Armando Salgado formula que nunca arrinconará el nombre de sus difuntos ni el
aroma del cempasúchil recién cortado, como una suerte de bendición en la puerta
de la casa antes de salir a extraviarse y descubrirse en las múltiples patrias
íntimas y públicas por las que se siente convocado. Daniel Wence y Moisés Ramírez
ensayan entonaciones de metafísica amplitud con tentación de desmesura,
encarado uno a la sacra solemnidad demonológica, y el otro como arrullado por
las armonías de una naturaleza aún traducible y entonable en términos de
cántico. Dice Charly García (en acetato) que no va en tren, sino en avión;
Magdiel Torres y José Agustín Solórzano prefieren ir a pie, y desde el paso, el
dialecto y la mirada cotidianos, construir la cautelosa sacralización o la
pendenciera desacralización de El Día y
los días. Leonarda Rivera asedia a la ciudad como realidad global, como
patria específica, como metáfora, alegoría y concepto, como impiadoso doble en
el espejo. Nadie habla pues de Michoacán. Nadie deja de hablar pues de
Michoacán.
Daniel Wence |
Tal
sucede con cualquier antología, la que tenemos delante es apenas un botón de
muestra; lo mismo en relación al conjunto de la obra que los incluidos están
madurando, que en términos de la promoción generacional a que pertenecen. Tal
sucede con cualquier antología, estas páginas los han reunido como resultado de
diversos azares, decisiones, encuentros, desencuentros, filias y fobias. Tal
sucede con cualquier antología, su verdadero valor ha de medirse menos en razón
de las envidias que consiga generar o de las estimas que consiga elevar, y más
de cara a su efectiva utilidad pública (sin importar cuán absurdo pueda sonar
aquí dicho término).
Tengo
la impresión de que, en un escenario donde la febril necesidad de publicar y la
no siempre sencilla posibilidad de hacerlo, tienden a menudo a perfilar en el
gremio literario un aire de estridencia e insustancialidad, Discoteca
Paradise lleva ya de suyo garantizada cierta elemental garantía de
pertinencia, lo mismo para el instante actual que para los años por venir.

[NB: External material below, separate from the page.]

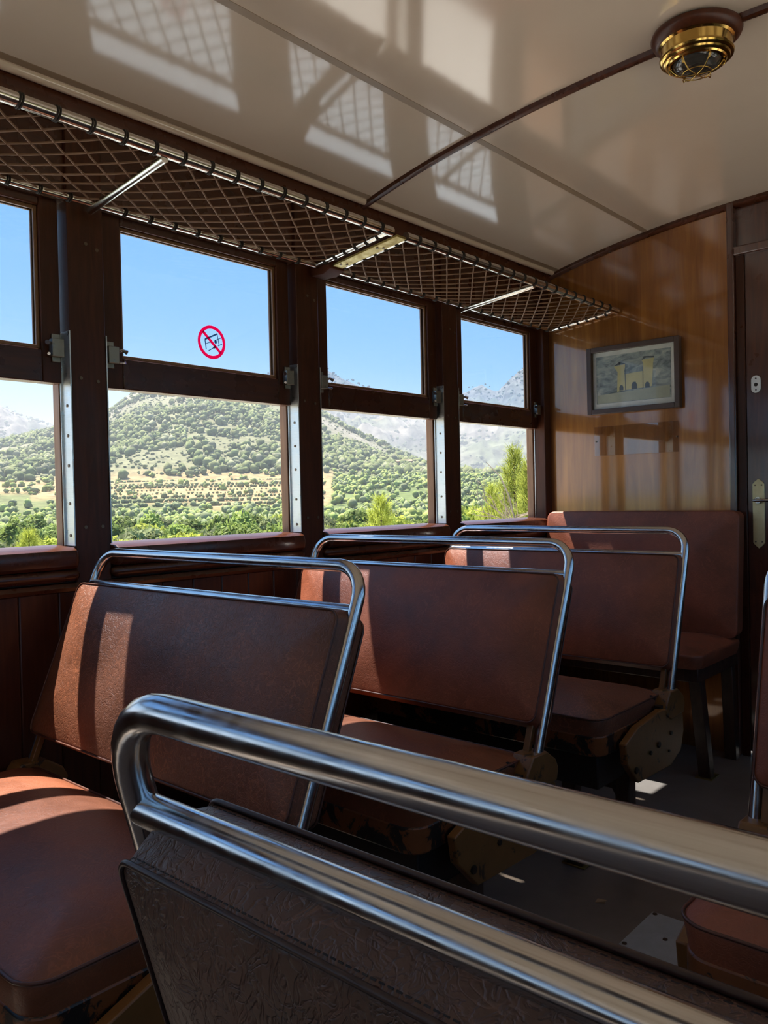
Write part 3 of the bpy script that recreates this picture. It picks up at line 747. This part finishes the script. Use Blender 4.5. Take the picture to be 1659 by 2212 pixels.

No es lícito ponerse a profetizar quiénes serán estos autores el día que les toque asumirse plenamente responsables de su cara. Pero estimo que en una década no nos sentiremos defraudados al venir a buscar, entre sus poemas, reveladores rasgos de nuestro propio rostro: acordes extraviados de una canción común ya cantada, y sin embargo siempre todavía por cantar.